I have so much more to say about HEART and its work in Kenya, but I am sure you are anxious to hear more about what Val and I were actually doing. Well, things just were not always exciting, but let me at least tell you about our first morning in Africa.
I got up early, of course, as if I wasn’t eight hours out of my time zone. I woke up, wide awake, at 5:30am that first morning and almost all the other mornings. I wandered around the grounds a little bit, absorbing the peace and quiet of the compound. Soon, however, the neighbors’ roosters were crowing and stray dogs were barking. I snuck back into our room and wrote in my journal on the bathroom floor so that I wouldn’t wake up my roommates. Once I got into my routine, I used that 5:30am time period to send e-mail home.
I took a quick and welcomed shower after the water warmed up in our bathroom’s private hot water heater.
The rest of the team eventually got moving and we had breakfast around 8:00. All of our meals at HEART were excellent. Again, I hate to mention it to those who thought we were roughing it the whole time. The first morning I had French toast, sausages, mango, and monkey-fingers. Monkey-fingers became one of my favorite Kenyan foods. They are short, squat bananas, a little denser in texture than a regular banana and just a wee bit sweet. We had them at every breakfast, along with other fantastic fresh fruit.
I think it was that first morning, after we were all finished eating, when Dave and Jen gave our devotion assignments. We were warned at one of the team meetings prior to the trip that we would each be expected to lead devotions one morning. Naturally, I had prepared mine well in advance, only to find out that I wouldn’t get to share it until well into the trip.
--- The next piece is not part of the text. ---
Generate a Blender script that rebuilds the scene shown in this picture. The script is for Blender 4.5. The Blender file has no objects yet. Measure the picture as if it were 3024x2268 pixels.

After breakfast, we gathered all of the donated supplies we had all brought with and laid them out in the dining room. Oh, my goodness, the tables full of stuff we had. There were t-shirts and underwear for little kids, lots of children’s multivitamins, a few boxes of exam gloves, band-aids, antibiotic ointment, baby wipes, notebooks, crayons, toothpaste, I just can’t even begin to list it all. And the seeds from Cerny’s greenhouse that I snuck illegally into the country which I still get excited about when I think of where they ended up.